The professor denounced the communist regime of the USSR in the hearing, saying, “We can never have a repetition of that communist system anywhere in the world.” 

Other members of the committee gave extreme critiques of Omarova, with Sen. Tim Scott (R-SC) saying he could not “think of a nominee more poorly suited to be the comptroller of the currency based solely on [her] public positions, statements and the weight of [her] writings than [Omarova.]” 

He also slammed Omarova’s proposal of removing private bank deposits, calling it “quite disturbing,” particularly for how recent it was made.  

“This is not a position that you took years ago, this is something that you spoke to this year,” he said, noting that there will be nothing she can say during the hearing to “undo” what she has already said. 

Omarova also received hits from Democrats. In his line of questioning, Sen. Jon Tester (D-Mt.) said he has “significant concerns” about her policies and criticized the nominee for her previous opposition to a bipartisan regulatory relief he wrote in 2018. 

Tester also pressed Omarova on her public comments on the oil industry, particularly regarding bankrupting oil companies.

“I do not intend to advocate that kind of position,” she said, adding that she misspoke.

“That particular statement about oil and gas companies going bankrupt, as I said, that was taken out of context and I actually misspoke, it was not well framed. My intention was actually to say, exactly the opposite, that we need to help those companies to get restructured.”

The comment in question occurred in February during a “Social Wealth Seminar” event hosted by the Jain Family Institute. 

During the event, Omarova was filmed calling coal, oil and gas “troubled industries” in which “a lot of the small players … are going to probably go bankrupt.”

“At least, we want them to go bankrupt if we want to tackle climate change, right?” she said.

In a second clip, she appeared to echo that same sentiment saying “the way we basically get rid of those carbon financiers is we starve them of their sources of capital.”

Even Treasurey Secretary Janet Yellen, to whom the comptroller reports, was against her nomination, the Wall Street Journal reported in an editorial.

Towards the end of the hearing, Toomey requested a second round of questioning, saying “virtually everybody” among the GOP members had additional questions relating to topics that had not been covered. 

“I really think it’s completely premature to try and shut down this hearing,” Toomey said. 

Committee Chairman Sherrod Brown (D-Ohio), who railed aginast critics on the panel of her past comments and background, stood firm, telling Toomey that the hearing had been scheduled to end at noon. 

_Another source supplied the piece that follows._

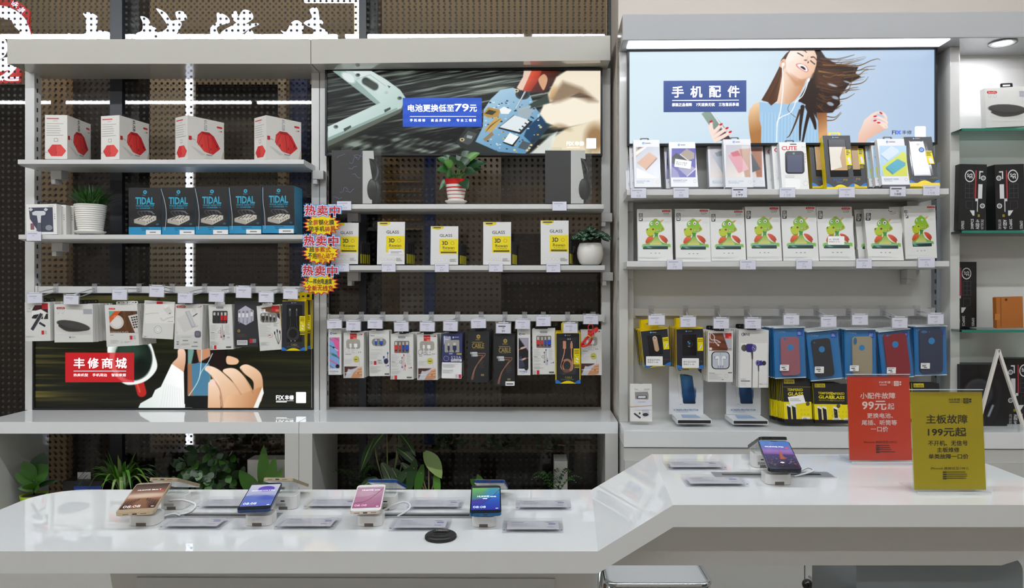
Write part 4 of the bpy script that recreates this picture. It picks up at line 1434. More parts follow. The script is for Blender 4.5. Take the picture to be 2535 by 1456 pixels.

Toomey shot back saying hearings occur to have a “thorough discussion.”

“This is one of the most powerful financial regulators in the world that we’re talking about, and members have a lot of substantive questions. They should have a right to ask those questions,” Toomey said.

“And they had two and a half hours for questions,” Brown noted, only granting himself and Toomey time for extra questioning. 

In his closing remarks, Toomey labeled Omarova’s policies and ideas as “consistent with a socialitst view of a command and control economy,” saying she is promoting “anti-Democratic ideas.” 

“The idea that we would put a person with these views as the chief regulator of America’s national banks with the enormous powers that I just delineated, this is what is deeply disturbing and chilling,” he added, urging his colleagues not to support the confirmation. 

If confirmed to the position, Omarova would be the first female and non-white person in the roll.